WFP director Ertharin Cousin spoke to VOA during a recent overnight stop in Beirut after holding meetings in Damascus with senior Syrian government officials. The highest-ranking U.N. official to have been in the Syrian capital for several months said the biggest challenge right now is covering the costs of feeding millions of Syrians.

“We have enough right now to support our activities until the end of August, the 1st September,” she explained. “We are on the phone every single day talking to donors. And as it comes in, it goes out. And we will continue to keep our pipeline robust for as long as the donors continue to invest in our work.”
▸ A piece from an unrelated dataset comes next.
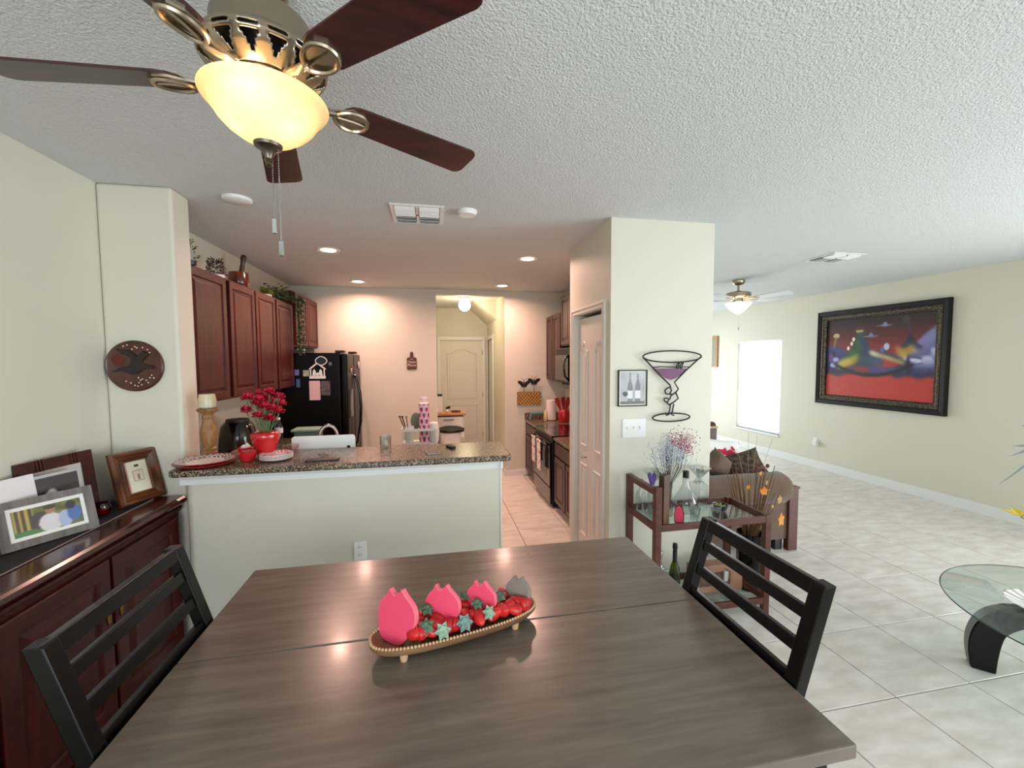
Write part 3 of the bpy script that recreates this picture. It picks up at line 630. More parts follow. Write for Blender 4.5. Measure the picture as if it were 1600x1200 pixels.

She projects that by the end of the year four million inside Syria and three million outside will need emergency feeding, costing the WFP $168 million a month.

But money is not her only preoccupation. The WFP head slipped into Damascus to hold talks with Syrian government officials to ensure freer access for her agency and more than 20 partner non-governmental organizations that help distribute the agency’s food. In recent weeks WFP has had food distribution disrupted at government checkpoints and by the jihadist group al-Nusra front.

“In the meetings with government my message was a very direct one and that is that we must have access, and we need the government to ensure that they do nothing to impede our access nor should anyone in the opposition do anything to impede our access,” Cousin said. “And that we are going to talk to the government and we are going to talk to everyone else who’s involved in this conflict to ensure that we have the humanitarian access that we need so that people don’t go hungry."

Cousin said she made clear to Syrian officials that she did not want to get involved in discussions on the political situation in the war-torn country. “Of course they raised political issues. They were very quick to understand my reluctance to participate in any political conversations because that’s not what I came for. There’re lots of people spending a great deal of time debating the political issues and working to find the political solutions,” she stated. “We deal with the fallout of the lack of a political solution.”

Cousin said she admires the courage of the more than 100 WFP staffers inside Syria and she said she has to evaluate from time to time whether to evacuate them because of the high risks. “You consider it because you have the responsibility to consider all ‘the what ifs’ but we recognize that if we leave, people will go hungry,” she said. “I work with people who humble me every single day because they are committed to being where people need them whether it was in Darfur, Iraq, Afghanistan or now in Syria.”

Despite intensified shelling in Damascus her staff insists on staying.